Expired Passport

About three weeks ago my passport expired. I only got two stamps in it in 10 years. Granted, since only an estimated 38% of U.S. citizens have a passport, I’m still ahead of the game. The reason I bring this up is, I was pretty sure I would feel like a foreigner while trekking through eight states. In reality, I was pretty right.

I’m not gonna lie, I was pretty nervous about driving through some areas of the country. Especially since I have an HRC sticker on the back of my car. Since my parents know what it is, I kind of assume everyone does and I knew I was going to be driving through some unwelcoming country. Where exactly that was, I wasn’t sure, but I sure as hell was ready to fight if the chance arose. Those of you who know I’ve never been in a fight and would rather talk out a solution than take a swing know I would have gotten my ass handed to me (Luckily, my friends all said its small and flat…assholes). But I was ready for some redneck trucker or intolerant Mormon to lose his mind on me.

Nevada, not phased. Actually everyone seemed really nice. Even the large woman I got into a conversation with at a gas station in the literal middle of no where who jumped into her large husband’s large truck. I did got a few looks there, but I think it may have had to due with my CA plates than my sticker.

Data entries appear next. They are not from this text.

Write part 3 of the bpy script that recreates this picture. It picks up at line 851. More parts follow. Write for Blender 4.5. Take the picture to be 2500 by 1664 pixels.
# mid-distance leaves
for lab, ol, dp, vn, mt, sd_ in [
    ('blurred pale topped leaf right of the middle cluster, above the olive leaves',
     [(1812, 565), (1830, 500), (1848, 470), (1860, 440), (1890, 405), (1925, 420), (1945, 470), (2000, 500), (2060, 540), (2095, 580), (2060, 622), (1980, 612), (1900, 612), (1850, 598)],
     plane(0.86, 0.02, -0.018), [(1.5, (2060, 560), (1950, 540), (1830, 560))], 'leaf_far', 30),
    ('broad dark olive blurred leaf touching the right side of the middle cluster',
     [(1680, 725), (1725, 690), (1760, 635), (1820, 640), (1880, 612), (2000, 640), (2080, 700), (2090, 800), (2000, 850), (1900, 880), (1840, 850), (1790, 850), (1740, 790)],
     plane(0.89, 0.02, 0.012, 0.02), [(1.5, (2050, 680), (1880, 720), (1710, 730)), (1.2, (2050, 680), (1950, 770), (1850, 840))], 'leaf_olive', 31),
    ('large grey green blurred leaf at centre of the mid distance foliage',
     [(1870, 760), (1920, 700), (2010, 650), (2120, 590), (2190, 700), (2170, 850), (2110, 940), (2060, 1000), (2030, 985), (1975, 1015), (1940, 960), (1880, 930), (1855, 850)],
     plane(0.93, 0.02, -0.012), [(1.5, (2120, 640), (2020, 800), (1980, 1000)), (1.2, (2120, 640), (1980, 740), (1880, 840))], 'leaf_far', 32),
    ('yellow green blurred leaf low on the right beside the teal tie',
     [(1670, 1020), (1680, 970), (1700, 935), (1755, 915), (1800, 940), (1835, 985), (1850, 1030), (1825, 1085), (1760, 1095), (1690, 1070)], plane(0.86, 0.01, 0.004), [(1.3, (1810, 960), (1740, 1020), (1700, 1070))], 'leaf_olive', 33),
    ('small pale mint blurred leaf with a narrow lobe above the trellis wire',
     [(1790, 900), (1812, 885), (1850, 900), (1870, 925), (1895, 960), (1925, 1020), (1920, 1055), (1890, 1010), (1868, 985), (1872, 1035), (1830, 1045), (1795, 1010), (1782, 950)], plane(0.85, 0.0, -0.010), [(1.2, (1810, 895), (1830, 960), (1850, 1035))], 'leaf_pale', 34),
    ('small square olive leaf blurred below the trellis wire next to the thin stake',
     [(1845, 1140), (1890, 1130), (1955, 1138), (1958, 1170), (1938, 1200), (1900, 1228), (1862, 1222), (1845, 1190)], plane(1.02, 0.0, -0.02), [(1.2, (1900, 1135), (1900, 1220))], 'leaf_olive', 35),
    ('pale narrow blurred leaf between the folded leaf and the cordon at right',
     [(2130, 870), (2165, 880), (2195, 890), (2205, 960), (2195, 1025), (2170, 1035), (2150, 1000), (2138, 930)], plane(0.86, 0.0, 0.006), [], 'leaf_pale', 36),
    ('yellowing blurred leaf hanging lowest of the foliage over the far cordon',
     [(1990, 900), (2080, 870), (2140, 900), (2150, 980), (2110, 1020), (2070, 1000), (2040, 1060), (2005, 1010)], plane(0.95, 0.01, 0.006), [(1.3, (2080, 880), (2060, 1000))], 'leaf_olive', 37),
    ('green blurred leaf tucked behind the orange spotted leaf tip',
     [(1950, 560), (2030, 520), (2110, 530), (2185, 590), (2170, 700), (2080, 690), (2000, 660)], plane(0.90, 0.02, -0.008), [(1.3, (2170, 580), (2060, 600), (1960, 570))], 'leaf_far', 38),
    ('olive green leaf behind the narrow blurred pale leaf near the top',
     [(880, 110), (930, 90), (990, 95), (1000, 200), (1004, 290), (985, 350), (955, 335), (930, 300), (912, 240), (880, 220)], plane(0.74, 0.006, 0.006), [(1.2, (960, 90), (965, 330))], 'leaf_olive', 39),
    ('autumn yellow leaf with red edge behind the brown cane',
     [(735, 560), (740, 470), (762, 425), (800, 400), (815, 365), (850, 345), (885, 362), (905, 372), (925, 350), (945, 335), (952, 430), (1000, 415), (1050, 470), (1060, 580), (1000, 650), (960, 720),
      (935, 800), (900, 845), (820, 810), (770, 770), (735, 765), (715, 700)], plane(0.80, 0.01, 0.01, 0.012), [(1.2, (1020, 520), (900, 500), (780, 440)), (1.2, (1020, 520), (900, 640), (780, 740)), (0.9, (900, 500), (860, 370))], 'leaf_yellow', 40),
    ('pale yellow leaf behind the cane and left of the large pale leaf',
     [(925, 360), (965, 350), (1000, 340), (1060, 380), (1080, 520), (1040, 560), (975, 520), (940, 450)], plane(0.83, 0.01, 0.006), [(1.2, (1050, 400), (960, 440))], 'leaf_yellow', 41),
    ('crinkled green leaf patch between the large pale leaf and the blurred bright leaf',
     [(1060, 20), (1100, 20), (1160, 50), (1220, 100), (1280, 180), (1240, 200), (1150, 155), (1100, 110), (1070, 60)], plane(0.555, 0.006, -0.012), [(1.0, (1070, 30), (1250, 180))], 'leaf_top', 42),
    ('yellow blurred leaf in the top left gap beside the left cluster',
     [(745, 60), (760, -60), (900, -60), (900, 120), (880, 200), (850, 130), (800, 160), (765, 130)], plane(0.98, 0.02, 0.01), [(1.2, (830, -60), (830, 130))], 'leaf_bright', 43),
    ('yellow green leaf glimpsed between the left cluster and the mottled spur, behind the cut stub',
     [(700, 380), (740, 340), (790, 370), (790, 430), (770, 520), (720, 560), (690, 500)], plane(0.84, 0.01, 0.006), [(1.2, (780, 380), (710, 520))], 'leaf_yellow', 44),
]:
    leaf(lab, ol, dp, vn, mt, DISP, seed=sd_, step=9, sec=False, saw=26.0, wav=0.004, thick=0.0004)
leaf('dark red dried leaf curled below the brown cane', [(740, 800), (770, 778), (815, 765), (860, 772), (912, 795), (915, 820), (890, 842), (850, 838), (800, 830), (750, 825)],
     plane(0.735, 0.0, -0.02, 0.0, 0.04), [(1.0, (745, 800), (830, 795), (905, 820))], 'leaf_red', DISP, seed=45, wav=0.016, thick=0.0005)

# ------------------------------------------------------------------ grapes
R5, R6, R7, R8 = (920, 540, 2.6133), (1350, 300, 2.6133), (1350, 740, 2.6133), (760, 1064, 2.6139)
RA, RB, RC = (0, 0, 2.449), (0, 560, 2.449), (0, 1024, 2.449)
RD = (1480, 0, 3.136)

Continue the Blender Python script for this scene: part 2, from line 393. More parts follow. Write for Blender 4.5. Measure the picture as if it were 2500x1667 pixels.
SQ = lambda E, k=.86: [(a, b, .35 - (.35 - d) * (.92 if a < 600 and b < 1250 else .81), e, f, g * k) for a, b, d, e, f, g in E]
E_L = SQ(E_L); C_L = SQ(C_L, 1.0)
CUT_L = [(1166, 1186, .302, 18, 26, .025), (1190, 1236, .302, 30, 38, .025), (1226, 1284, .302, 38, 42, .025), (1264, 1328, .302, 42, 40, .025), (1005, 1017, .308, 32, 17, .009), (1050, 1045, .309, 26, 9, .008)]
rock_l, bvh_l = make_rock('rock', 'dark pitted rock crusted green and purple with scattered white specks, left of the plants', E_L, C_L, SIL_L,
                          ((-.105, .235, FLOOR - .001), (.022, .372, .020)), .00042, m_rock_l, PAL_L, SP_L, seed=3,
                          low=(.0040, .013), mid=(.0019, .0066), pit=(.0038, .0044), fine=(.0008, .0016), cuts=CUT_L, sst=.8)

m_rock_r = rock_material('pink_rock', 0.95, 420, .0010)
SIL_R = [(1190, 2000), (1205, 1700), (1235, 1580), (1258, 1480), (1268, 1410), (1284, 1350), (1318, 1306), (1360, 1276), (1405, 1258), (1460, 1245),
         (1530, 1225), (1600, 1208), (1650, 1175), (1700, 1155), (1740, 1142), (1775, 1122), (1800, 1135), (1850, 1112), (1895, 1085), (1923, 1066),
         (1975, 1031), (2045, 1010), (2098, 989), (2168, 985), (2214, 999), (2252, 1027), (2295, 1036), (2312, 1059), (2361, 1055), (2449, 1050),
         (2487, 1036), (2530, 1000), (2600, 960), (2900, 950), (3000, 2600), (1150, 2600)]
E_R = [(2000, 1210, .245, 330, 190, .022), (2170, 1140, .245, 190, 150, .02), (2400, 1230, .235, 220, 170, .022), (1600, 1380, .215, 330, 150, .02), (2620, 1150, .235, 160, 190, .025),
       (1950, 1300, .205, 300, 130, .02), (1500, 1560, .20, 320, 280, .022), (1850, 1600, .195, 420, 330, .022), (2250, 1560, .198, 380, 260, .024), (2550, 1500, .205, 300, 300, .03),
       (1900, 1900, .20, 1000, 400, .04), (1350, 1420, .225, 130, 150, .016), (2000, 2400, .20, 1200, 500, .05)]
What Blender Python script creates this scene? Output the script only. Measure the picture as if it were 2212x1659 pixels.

Utah, and particularly Salt Lake City, I never felt totally comfortable in. Something about the Mormon agenda fighting against the Homosexual Agenda so fiercely that really tans my hide. I mean, we’re just trying to get lunch people, geeze! Now, I realize that not all Mormons are bad and I’m not saying they are, I’m just saying as a church sponsored hating activity, I loathe and despise what they did in regards to Prop 8 in California (and what they did in the movie Latter Days, which you need to watch if you haven’t seen). While they have some beautiful scenery, making sure everyone knows they hate the gays has made the city, well…ugly. But I digress (if digress means, moved on as quickly as possible, then I digress).

Wyoming was up next, and of course it has a LONG history of being super gay friendly. I mean, I’ve never seen so many damn naturally occurring rainbows in my life as I did in Wyoming. Yes, even when Sal bleeds, still nothing in comparison. Meanwhile, Wyoming is technically the “Equal Rights” state, it makes it hard to forget Matthew Shepard and of course BrokeBack Mountain (which apparently was really sad, but I didn’t know why. Jake Gyllenhal was a total little bitch in that movie and so was Heath Ledger. I mean grow a pair boys and just let it happen. I also thought it was unfortunate that Jake had to go back into the closet after coming out in that movie, cause really…homo). So, I got the hell out of that state which is how I landed in Colorado.

Oh Colorado. I felt right at home. I don’t know why, but I felt like belonged there. I’m sure it was the fact that I had altitude sickness and almost gave myself whiplash looking at the hot men wandering around. Denver felt like California to me, except, with cheaper gas and parking.

I thought Nebraska would present some sort of problem, but I flew right through that state. Having never heard good or bad about it, I wasn’t in the least big worried. Plus I figured Maxwell could out run whatever junkyard heap was trying to chase me down (PS, totally right). Everyone was real friendly there however, as far as I could tell, not that I was trying to get to know people.

Iowa was actually the only state I actually had a problem with. And thats cause I got pulled over by officer McBeefy and got a warning for speeding. Whateves, I didn’t let that needle go over the limit once after that. I can’t afford a ticket if I’m unemployed. When I pulled into the World’s Largest Truckstop however, I got more stares and side eyes that you can imagine. I was nervous about my car being in the parking lot the entire time because from the moment I got off the freeway, people were giving me dirty looks. I don’t know if its cause they were jealous cause I’m so pretty, or if they’re confused cause, no, I’m convinced it’s cause I’m pretty (just go with it people). In any case, I felt as uncomfortable there as I did in Utah.

When I rolled into Illinois, I was very relieved. For one to go above the posted speed limit and not worry about being arrested, and for another, cause i already felt like I was home. Weird I know, but thats the way it worked.

Before I left home, my dad insisted that I remove my HRC sticker for safety. I never really thought about it until he said that. I told him I would and I fully planned on it. Honestly, I was scared of what might happen. Now, nothing did, and I made it safe and sound and I’m very happy about that. In hindsight, I’m very glad I didn’t remove it. I’m very glad that even though I felt like I was in a different world and at times, risking my safety by basically advertising my sexuality on my car driving through some unwelcoming states, I still did it. Fuck the homo haters, they talk a big game on the internet and when they’re all together and drunk, but if they were offended by my sticker, no one said a peep. I think that deserves another stamp in my passport, even though it’s expired.